トランプ政権は2月に公表した「核態勢見直し」(NPR)でCTBT批准を求めないとしました。従来のステップ・バイ・ステップのアプローチで最初に達成すべき措置がCTBTでした。米国が提起する新しいアプローチはステップ・バイ・ステップのアプローチに代替するものなのでしょうか?また、他のNWSもこれに同調するのでしょうか?NWS側の軍縮の取組み姿勢がどうなるのかに注目したいと思います。

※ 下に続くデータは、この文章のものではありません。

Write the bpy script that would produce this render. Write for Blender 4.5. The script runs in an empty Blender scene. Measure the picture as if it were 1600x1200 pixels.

(3)最後に日本です。日本は4月に公表された賢人会議の提言を作業文書37として提出しました。この提言では、上記にみられるような核軍縮における2つの潮流の対立が先鋭化している現状について、両者の橋渡しを行う措置を提案したものです。とりわけ橋渡しをする国(つまり日本)に対しては、誠実な対話の開始を求めており、なかでも「困難な問題」と思われるような議題を設定して共通の基盤づくりを目指すよう提言しています。その議題とは、核使用・威嚇の合法性を根拠づける自衛権の問題であり、核兵器のない世界を構想するにあたっての、国際の平和と安全の維持と人間の安全保障の両立性の問題です。これらの議題は、上記のように対立する双方の側から、どのように受け止められるでしょうか?日本の主張はこれに限定されているわけではありませんが、橋渡しの役割をどこまで果たせるかに注目したいと思います。なお、会議2日目には、河野外務大臣の演説と日本政府による賢人会議の提言をテーマにしたサイドイベントが予定されています。